1. A non-transitory computer-readable recording medium having stored therein a correlation determination program for causing a computer to execute a process comprising:

calculating a time interval between an occurrence time of one of first type events and an occurrence time of each of second type events based on information including the occurrence times of the first type events and the second type events, on a first type event basis, each of the second type events occurring within a predetermined time from a corresponding one of the occurrence times of the first type events;

comparing, for each of a plurality of ranges of values relating to the time interval, the plurality of ranges differing from one another in at least one of a minimum value and a maximum value, a first rate of the number of time intervals within a corresponding one of ranges among a set of time intervals with respect to a size of the range and a second rate of the number of time intervals outside the corresponding range among the set of time intervals with respect to a size of a range obtained by excluding the range from the predetermined time; and

determining presence or absence of a correlation between the first type event and the second type event.

2. The non-transitory computer-readable recording medium as claimed in claim 1, wherein

the determining includes calculates a ratio of a third rate to a fourth rate for each of the first type events with respect to each of the plurality of ranges, the third rate being a rate of the number of time intervals within the range, among the set of time intervals calculated for the first type event, with respect to the size of the range, the fourth rate being a rate of the number of time intervals outside the range among the set of time intervals calculated for the first type event, with respect to a size of a range obtained by excluding the range from the predetermined time; and determining that there is a correlation between the first type event and the second type irrespective of the comparison between the first rate and the second rate, in response to the number of ratios equal to or greater than a first threshold being equal to or greater than a second threshold with respect to any one of the plurality of ranges, among the set of the ratios calculated for the range.

3. The non-transitory computer-readable recording medium as claimed in claim 1, wherein

the determining includes comparing the first rate and the second rate with respect to a range having length being equal to or less than a third threshold among the plurality of ranges.

4. The non-transitory computer-readable recording medium as claimed in claim 3, wherein

the determining includes relatively increasing the third threshold with respect to a range having a relatively large minimum value.

5. A correlation determination method executed by a computer, the correlation determination method comprising:

calculating a time interval between an occurrence time of one of first type events and an occurrence time of each of second type events based on information including the occurrence times of the first type events and the second type events, on a first type event basis, each of the second type events occurring within a predetermined time from a corresponding one of the occurrence times of the first type events;

comparing, for each of a plurality of ranges of values relating to the time interval, the plurality of ranges differing from one another in at least one of a minimum value and a maximum value, a first rate of the number of time intervals within a corresponding one of ranges among a set of time intervals with respect to a size of the range and a second rate of the number of time intervals outside the corresponding range among the set of time intervals with respect to a size of a range obtained by excluding the range from the predetermined time; and

determining presence or absence of a correlation between the first type event and the second type event.

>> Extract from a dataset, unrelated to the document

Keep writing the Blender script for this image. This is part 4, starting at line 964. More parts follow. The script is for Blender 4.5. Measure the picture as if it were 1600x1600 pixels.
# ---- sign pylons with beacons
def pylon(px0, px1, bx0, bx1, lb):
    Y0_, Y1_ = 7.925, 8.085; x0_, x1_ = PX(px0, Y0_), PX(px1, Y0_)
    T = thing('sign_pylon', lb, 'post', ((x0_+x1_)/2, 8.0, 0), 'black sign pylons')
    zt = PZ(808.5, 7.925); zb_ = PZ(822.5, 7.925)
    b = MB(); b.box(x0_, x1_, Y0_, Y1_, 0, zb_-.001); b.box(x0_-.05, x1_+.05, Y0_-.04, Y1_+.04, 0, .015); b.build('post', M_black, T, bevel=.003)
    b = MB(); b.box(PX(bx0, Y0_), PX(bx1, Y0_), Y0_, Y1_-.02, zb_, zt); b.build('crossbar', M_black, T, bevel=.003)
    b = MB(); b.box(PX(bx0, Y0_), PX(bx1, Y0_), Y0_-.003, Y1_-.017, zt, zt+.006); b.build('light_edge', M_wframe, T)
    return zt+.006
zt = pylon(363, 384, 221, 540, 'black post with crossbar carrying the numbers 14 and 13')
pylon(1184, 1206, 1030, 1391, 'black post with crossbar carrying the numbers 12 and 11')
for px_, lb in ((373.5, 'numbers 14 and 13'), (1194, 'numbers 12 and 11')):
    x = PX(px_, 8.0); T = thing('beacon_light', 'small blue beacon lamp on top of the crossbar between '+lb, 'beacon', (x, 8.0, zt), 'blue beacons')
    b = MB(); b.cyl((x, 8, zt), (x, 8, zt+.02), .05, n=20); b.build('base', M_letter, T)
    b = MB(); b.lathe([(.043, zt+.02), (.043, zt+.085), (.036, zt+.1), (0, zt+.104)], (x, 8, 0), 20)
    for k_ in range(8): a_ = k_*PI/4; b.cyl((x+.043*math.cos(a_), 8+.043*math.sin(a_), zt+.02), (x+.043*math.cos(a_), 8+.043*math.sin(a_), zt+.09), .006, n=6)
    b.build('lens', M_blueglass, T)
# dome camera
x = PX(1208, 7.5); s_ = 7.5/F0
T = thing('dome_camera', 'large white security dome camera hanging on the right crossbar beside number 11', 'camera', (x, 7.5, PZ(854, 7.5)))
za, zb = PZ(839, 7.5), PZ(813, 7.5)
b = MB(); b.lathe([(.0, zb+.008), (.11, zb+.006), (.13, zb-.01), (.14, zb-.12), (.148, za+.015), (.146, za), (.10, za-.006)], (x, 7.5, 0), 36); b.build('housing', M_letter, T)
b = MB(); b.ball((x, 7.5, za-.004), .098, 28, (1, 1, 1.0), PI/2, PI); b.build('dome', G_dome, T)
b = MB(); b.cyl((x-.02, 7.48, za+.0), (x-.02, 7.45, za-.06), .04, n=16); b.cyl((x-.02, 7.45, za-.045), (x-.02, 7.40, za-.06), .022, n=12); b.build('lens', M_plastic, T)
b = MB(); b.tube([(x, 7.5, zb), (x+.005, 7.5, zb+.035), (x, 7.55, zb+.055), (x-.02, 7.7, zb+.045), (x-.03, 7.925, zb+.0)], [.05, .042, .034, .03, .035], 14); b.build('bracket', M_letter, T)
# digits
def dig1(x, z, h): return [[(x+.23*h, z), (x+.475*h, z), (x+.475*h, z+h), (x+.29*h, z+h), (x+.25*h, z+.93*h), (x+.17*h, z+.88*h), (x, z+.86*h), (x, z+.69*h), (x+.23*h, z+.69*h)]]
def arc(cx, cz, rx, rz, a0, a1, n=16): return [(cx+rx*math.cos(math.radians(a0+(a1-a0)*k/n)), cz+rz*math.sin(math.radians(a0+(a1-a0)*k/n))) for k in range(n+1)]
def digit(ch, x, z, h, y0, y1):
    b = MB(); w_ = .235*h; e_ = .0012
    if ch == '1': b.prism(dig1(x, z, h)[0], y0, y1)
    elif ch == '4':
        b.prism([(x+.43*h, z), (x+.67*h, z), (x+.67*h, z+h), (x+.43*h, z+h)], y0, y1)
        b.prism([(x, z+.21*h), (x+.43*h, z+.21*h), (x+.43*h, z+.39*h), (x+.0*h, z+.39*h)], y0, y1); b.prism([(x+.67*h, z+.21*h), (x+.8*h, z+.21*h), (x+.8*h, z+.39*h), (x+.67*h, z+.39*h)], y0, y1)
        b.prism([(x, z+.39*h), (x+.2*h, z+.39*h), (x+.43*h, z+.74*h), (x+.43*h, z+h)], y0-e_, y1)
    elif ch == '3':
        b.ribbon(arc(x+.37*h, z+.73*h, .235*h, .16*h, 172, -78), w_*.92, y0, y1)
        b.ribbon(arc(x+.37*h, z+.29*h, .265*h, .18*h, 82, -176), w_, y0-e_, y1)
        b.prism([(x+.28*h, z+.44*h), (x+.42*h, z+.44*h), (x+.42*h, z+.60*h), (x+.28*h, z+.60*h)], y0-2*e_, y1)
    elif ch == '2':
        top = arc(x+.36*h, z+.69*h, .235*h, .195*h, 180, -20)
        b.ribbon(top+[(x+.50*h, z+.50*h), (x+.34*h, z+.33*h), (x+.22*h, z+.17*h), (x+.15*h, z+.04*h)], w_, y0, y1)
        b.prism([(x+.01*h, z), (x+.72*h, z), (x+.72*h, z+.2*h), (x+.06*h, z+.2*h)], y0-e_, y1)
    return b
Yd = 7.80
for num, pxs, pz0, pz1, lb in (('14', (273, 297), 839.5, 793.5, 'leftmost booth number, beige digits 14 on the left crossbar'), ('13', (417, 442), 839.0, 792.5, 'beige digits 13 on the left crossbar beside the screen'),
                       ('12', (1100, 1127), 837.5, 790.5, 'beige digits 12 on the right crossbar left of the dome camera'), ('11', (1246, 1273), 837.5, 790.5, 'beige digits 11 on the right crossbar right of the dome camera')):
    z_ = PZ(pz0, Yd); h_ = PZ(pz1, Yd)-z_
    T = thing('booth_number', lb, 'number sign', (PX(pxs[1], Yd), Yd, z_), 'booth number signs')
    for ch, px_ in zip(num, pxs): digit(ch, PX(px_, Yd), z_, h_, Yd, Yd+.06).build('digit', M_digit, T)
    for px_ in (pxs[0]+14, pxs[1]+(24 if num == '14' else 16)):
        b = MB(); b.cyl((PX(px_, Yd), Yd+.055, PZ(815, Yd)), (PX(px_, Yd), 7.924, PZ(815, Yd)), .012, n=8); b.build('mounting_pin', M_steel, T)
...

6. The correlation determination method as claimed in claim 5, wherein

the determining includes calculates a ratio of a third rate to a fourth rate for each of the first type events with respect to each of the plurality of ranges, the third rate being a rate of the number of time intervals within the range, among the set of time intervals calculated for the first type event, with respect to the size of the range, the fourth rate being a rate of the number of time intervals outside the range among the set of time intervals calculated for the first type event, with respect to a size of a range obtained by excluding the range from the predetermined time; and determining that there is a correlation between the first type event and the second type irrespective of the comparison between the first rate and the second rate, in response to the number of ratios equal to or greater than a first threshold being equal to or greater than a second threshold with respect to any one of the plurality of ranges, among the set of the ratios calculated for the range.

7. The correlation determination method as claimed in claim 5, wherein

the determining includes comparing the first rate and the second rate with respect to a range having length being equal to or less than a third threshold among the plurality of ranges.

8. The correlation determination method as claimed in claim 7, wherein

the determining includes relatively increasing the third threshold with respect to a range having a relatively large minimum value.

9. A correlation determination apparatus comprising a memory and one or more processors programed to execute a process including:

calculating a time interval between an occurrence time of one of first type events and an occurrence time of each of second type events based on information including the occurrence times of the first type events and the second type events, on a first type event basis, each of the second type events occurring within a predetermined time from a corresponding one of the occurrence times of the first type events;

comparing, for each of a plurality of ranges of values relating to the time interval, the plurality of ranges differing from one another in at least one of a minimum value and a maximum value, a first rate of the number of time intervals within a corresponding one of ranges among a set of time intervals with respect to a size of the range and a second rate of the number of time intervals outside the corresponding range among the set of time intervals with respect to a size of a range obtained by excluding the range from the predetermined time; and determining presence or absence of a correlation between the first type event and the second type event.

10. The correlation determination apparatus as claimed in claim 9, wherein

the determining includes calculating a ratio of a third rate to a fourth rate for each of the first type events with respect to each of the plurality of ranges, the third rate being a rate of the number of time intervals within the range, among the set of time intervals calculated for the first type event, with respect to the size of the range, the fourth rate being a rate of the number of time intervals outside the range among the set of time intervals calculated for the first type event, with respect to a size of a range obtained by excluding the range from the predetermined time; and

determining that there is a correlation between the first type event and the second type irrespective of the comparison between the first rate and the second rate, in response to the number of ratios equal to or greater than a first threshold being equal to or greater than a second threshold with respect to any one of the plurality of ranges, among the set of the ratios calculated for the range.

11. The correlation determination apparatus as claimed in claim 9, wherein

the determining includes comparing the first rate and the second rate with respect to a range having length being equal to or less than a third threshold among the plurality of ranges.

12. The correlation determination apparatus as claimed in claim 11, wherein

the determining includes relatively increasing the third threshold with respect to a range having a relatively large minimum value.